The conversations we hold in dreams, and the apparent communication of knowledge that takes place, are referred by Du Prel to a division of the ego into two or more individuals who talk together. This notion appears to me forced and unthinkable. Under what image is the ego figured that it should be capable of division? In the waking state we sometimes ask ourselves questions, and on consideration find answers to them. We cannot recall a name, a word, or date, though we know it is somewhere in our memory, and we pause and search till we succeed in exciting the latent image. When this takes place in a dream the information is assumed to come from another individual by an easy dramatisation.
A disturbance in the body during sleep may constitute—like all bodily suffering—a drain upon our mental energy, which will be felt as a sentiment and may excite ideas by sympathy.
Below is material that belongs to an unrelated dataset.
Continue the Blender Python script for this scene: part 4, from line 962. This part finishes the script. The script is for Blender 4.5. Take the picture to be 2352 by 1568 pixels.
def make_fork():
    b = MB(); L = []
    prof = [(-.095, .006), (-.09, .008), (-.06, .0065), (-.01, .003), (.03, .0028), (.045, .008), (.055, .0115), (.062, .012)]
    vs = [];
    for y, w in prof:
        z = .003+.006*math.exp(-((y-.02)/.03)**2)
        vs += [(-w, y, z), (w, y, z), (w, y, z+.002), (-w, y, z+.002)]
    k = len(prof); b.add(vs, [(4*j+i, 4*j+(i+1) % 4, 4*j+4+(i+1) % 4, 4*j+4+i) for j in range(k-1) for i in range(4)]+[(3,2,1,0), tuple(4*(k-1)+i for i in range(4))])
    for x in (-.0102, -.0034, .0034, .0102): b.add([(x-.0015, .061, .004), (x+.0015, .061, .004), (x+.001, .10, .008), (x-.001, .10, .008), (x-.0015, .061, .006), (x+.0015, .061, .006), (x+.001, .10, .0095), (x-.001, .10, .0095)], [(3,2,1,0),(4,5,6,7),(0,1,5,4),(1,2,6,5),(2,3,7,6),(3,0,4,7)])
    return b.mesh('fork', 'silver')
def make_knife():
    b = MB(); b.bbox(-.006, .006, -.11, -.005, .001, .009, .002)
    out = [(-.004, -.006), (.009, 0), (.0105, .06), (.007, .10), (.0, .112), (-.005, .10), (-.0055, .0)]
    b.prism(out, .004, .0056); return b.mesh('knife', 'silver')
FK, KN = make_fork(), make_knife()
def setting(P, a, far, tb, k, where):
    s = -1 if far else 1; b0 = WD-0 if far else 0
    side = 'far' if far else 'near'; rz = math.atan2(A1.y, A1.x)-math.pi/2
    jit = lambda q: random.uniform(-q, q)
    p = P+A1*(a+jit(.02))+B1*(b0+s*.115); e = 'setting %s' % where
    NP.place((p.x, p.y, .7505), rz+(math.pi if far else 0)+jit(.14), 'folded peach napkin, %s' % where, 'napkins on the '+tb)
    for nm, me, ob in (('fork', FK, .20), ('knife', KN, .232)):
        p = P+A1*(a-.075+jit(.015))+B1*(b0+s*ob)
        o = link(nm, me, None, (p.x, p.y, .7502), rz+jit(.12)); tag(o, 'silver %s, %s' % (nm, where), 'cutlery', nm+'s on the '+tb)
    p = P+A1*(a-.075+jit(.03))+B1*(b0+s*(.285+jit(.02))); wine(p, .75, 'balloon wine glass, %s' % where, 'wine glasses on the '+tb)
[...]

No doubt many dreams are caused in this manner.
Since our waking consciousness is highly artificial and imaginary, we may infer that whilst dreaming we are nearer to the natural, primitive state of the mind, but in a weakened condition.
[13:] Ueberweg's Logic, Fleming's Vocabulary, and Dickenson's Dict. of Philosophy.
[14:] When the perspective object is accurately measured by instrument at a known distance from the eye, and the tactual size of the object is also known, the associative distance can be calculated by simple proportion. Multiply the measuring distance by the tactual size and divide the product by the perspective size—the quotient is the distance. The perspective size of objects is greatly exaggerated in realism. Most people think they see a man at his full stature for a distance of fifty yards or so. At that distance the tallest man does not measure half an inch in height. At twenty feet a six-foot man measures 3·6 inches—at ten feet 7·2 inches. The people assembled in a room forty feet long range in real—perspective—height from seven inches to two inches. When a man is nearer than ten feet we do not perceive him in one operation—we observe him in parts which we put together in the mind.
[15:] Probably Dr. Johnson meant to be humorous in his way. The principles of Idealism are apt to excite mirth in the unphilosophical, but the laugh is not always on the side of the scoffer. A member of the Persian philosophical sect called Samradians once said to his steward: 'The world and its inhabitants have no actual existence; they have merely an ideal being.' The servant on hearing this took the first favourable opportunity to conceal his master's horse, and when he was about to ride brought him an ass with the horse's saddle. When the Samradian asked, 'Where is the horse?'—the servant replied, 'Thou hast been thinking of an idea; there was no horse in being.' The master answered, 'It is true'; he then mounted the ass, and after riding for some time he suddenly dismounted and taking the saddle off the ass's back placed it on the servant's, drawing the girths tightly; and having forced the bridle into his mouth, he mounted him and flogged him along vigorously. The servant in piteous accents exclaimed, 'What is the meaning of this treatment?'—to which the Samradian replied, 'There is no such thing as a whip; it is merely ideal; thou art only thinking of some illusion.' After which the steward repented and restored the horse.
Another Samradian—or perhaps the same individual—having married the daughter of a rich man, she, on finding out her husband's creed, proposed to have some amusement at his expense. One day the Samradian brought in a bottle of pure wine, which during his absence she emptied of its contents and filled with water. When the time for taking wine arrived she poured out water instead of wine, into a gold cup which was her own property. The Samradian having observed, 'Thou hast given me water instead of wine,'—she answered, 'It is only ideal; there was no wine in existence.' The husband then said, 'Thou hast spoken well; hand me the cup that I may go to a neighbour's house and bring it back full of wine.' He thereupon took out the gold cup, which he sold, and instead of it brought back an earthen vessel full of wine. The wife on seeing this said, 'What hast thou done with the golden cup?' He replied, 'Thou art surely thinking of some ideal golden cup'—on which the woman greatly regretted her witticism.—Dabistán, v. i. p. 199-200.